September 13, 2008

Holy Shit

This was not what I expected to see as I was heading to bed on Saturday night: David Foster Wallace may you rest in peace. I still haven’t read Infinite Jest.

comments

  1. Mary Jeys on September 14th, 2008 at 1:37 am

    whoa. harshing my buzz. I started, but haven’t finished Infinite Jest

  2. Kári on September 14th, 2008 at 1:45 am

    I know, I can’t quite believe it.

    I, for one, have read Infinite Jest.
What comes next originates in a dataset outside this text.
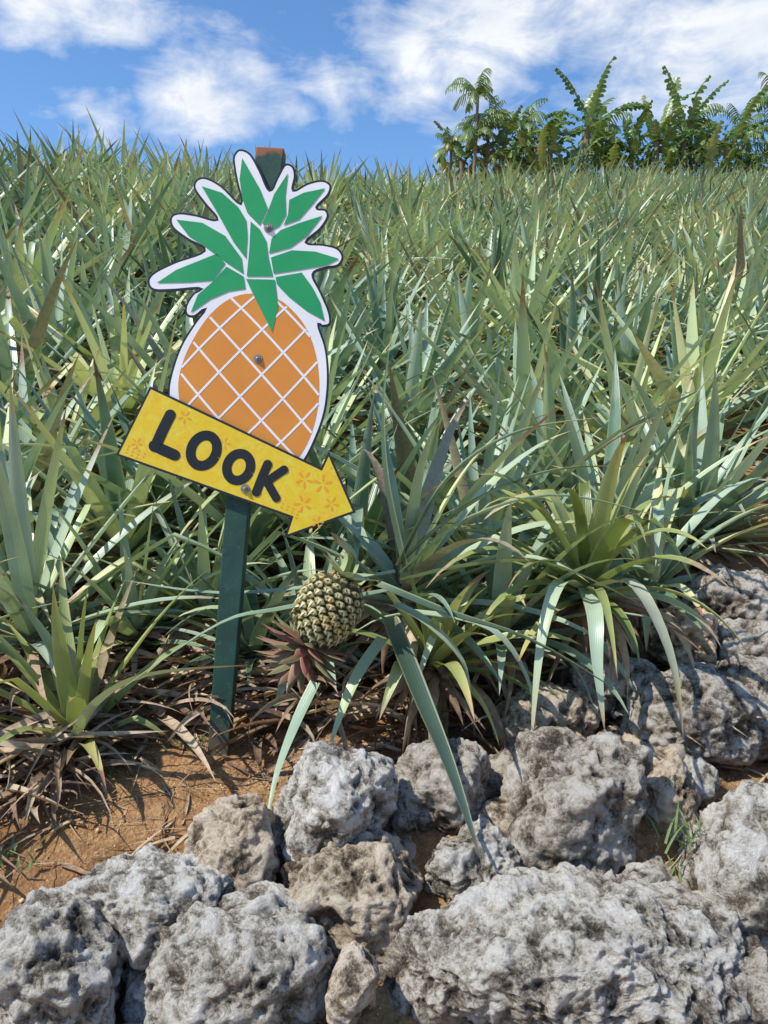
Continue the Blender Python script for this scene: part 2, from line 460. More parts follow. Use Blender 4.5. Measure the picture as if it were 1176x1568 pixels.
for i in range(56):
    f=i/56; az=i*2.39996; el=math.radians(82-92*f+random.uniform(-8,8))
    L=.065+.05*math.sin(math.pi*(.2+.6*f))
    d=Vector((math.cos(az)*math.cos(el),math.sin(az)*math.cos(el),math.sin(el)))
    p=Vector((math.cos(az)*.014,math.sin(az)*.014,HL*.95+.045*(1-f))); pts=[p]
    for s_ in range(5):
        d=(d+Vector((math.cos(az),math.sin(az),-.15))*.13).normalized(); p=p+d*L/5; pts.append(p)
    strip(mb,pts,.033,random.random(),.1*random.random(),side0=Vector((math.sin(az),-math.cos(az),0)),fold=.3)
mb.build('crown',[cm],parent=fruit)
mb=MB()
stp=[Vector((0,0,-HL*.9)),Vector((.0,0,-HL-.03)),Vector((.03,.02,-HL-.07)),Vector((.08,.08,-HL-.09))]
for a in range(4):
    an=a*1.57
    strip(mb,bez([p+Vector((math.cos(an)*.01,math.sin(an)*.01,0)) for p in stp],8),.028,.6,.1,prof=lambda t:1)
for i in range(9):
    az=i*.7
    d=Vector((math.cos(az),math.sin(az),-.5)).normalized()
    p=Vector((math.cos(az)*.012,math.sin(az)*.012,-HL*.98)); pts=[p+d*(.075*q/5) for q in range(6)]
    strip(mb,pts,.028,.55+.2*random.random(),.1*random.random(),side0=Vector((-math.sin(az),math.cos(az),0)))
mb.build('stalk',[M_leaf],parent=fruit)

# ------------------------------------------------------------ stones
def ico_mesh(sub):
    bm=bmesh.new(); bmesh.ops.create_icosphere(bm,subdivisions=sub,radius=1)
    me=bpy.data.meshes.new('ico%d'%sub); bm.to_mesh(me); bm.free(); return me
icos={5:ico_mesh(5),6:ico_mesh(6),7:ico_mesh(7)}
wall=empty('dry_stone_wall')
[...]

I was hoping to read more of the same.

    A real waste, to be sure.

  3. Michael Dougan on September 14th, 2008 at 4:21 am

    We eat, sleep
    and excrete,
    then all we have left to do
    is die.

    It is the nature of our world, though I could think of better way’s of ending it all.

  4. Amanda Mae Meyncke on September 14th, 2008 at 3:34 pm

    I have Infinite Jest in my bedside end table along with fifteen other books to read but Murakami’s TAKING SO LONG, and then Katherine Anne Porter is clamouring to be finished and there’s only so much Pale Horse Pale Rider in this girl.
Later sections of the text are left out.